The Navy wants a new submarine, not the third and obsolete Seawolf-class ship now being built. But those subs will be built by EB in Groton, Conn., which needs jobs. TENNECO will have to be happy building nuclear-powered aircraft carriers and cruisers. EB says that's the Navy's plan, and we should all stick with it and save money.

And if the need is for a sky station-wagon like the C-17 cargo plane, McDonnell-Douglas wants all of us to know that the next world crisis won't care where our troops are beforehand nor how long is the runway at the fighting front. It takes a full page of the Post to sell this AirVolvo for the upscale defense establishment. If speed and agility are the things, combined with a modest bomb load _ by B-2 standards _ their F/A-18 Hornet "impacts world events" with a "decisive first response." Quarter-page.

This is Defense Budget Time, and the Washington newspapers' pages look just a bit different from those of most cities. Nonetheless, there are no requests in the campaign for the awed taxpayer to write to Congress to urge the purchase of bombers, subs, fighters or transport planes. One contractor spokesman suggested that his company's approach was more elegant than that, but, yes, they did have an "outreach" program for constituents, employees and even retirees.

According to Northrop-Grumman's spokesman on B-2 matters, the target audience for the campaign is precisely and only the members and staffs of the House and Senate authorizing and appropriating committees and subcommittees, about than 150 people out of the million or so who read the Post. Northrop lobbyists press their information directly on committee members; the Post ads are just to add a touch of class and to remind the targets over their morning coffee.

Most of these corporate solicitations urge the spending of very large amounts of scarce tax dollars on relatively small numbers of extremely expensive pieces of equipment. Frequently, the companies explain that the nation's security needs can only be met by acquiring their ships and aircraft, so they are bargains at any price. However, the armed forces have explicitly rejected and canceled some of the most heavily promoted programs.

The Air Force has bought one wing of 20 B-2 bombers already; it believes that is sufficient in the post-Cold War era and that it needs other systems more urgently. As Rep. John Kasich, R-Ohio, chairman of the House Budget Committee, said when he argued against the B-2, if he could find "just one (senior) person in uniform" who wanted the airplane, he might withdraw his opposition to the movement to buy a second batch of 20.

We ought, I suppose, to be consoled by the fact that none of this advertising campaign directly costs the taxpayer a dime.
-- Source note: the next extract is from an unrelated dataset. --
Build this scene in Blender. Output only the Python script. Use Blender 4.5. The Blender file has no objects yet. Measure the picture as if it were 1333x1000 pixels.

Again, according to Northrop-Grumman, corporate advertising strictly is a non-recoverable cost, which cannot be charged to any government contract, and must be paid for out of company profits or stockholders' capital.

However, the House just voted to begin production of 20 unwanted B-2s, at $570-million each. Indirectly Northrop-Grumman's ad campaign costs us more than $11-billion. The aerospace giant should be pleased with its campaign's cost-effectiveness, with a return on expenditure of millions to one.

Peter D. Zimmerman is a nuclear physicist and consultant on national security and arms-control issues.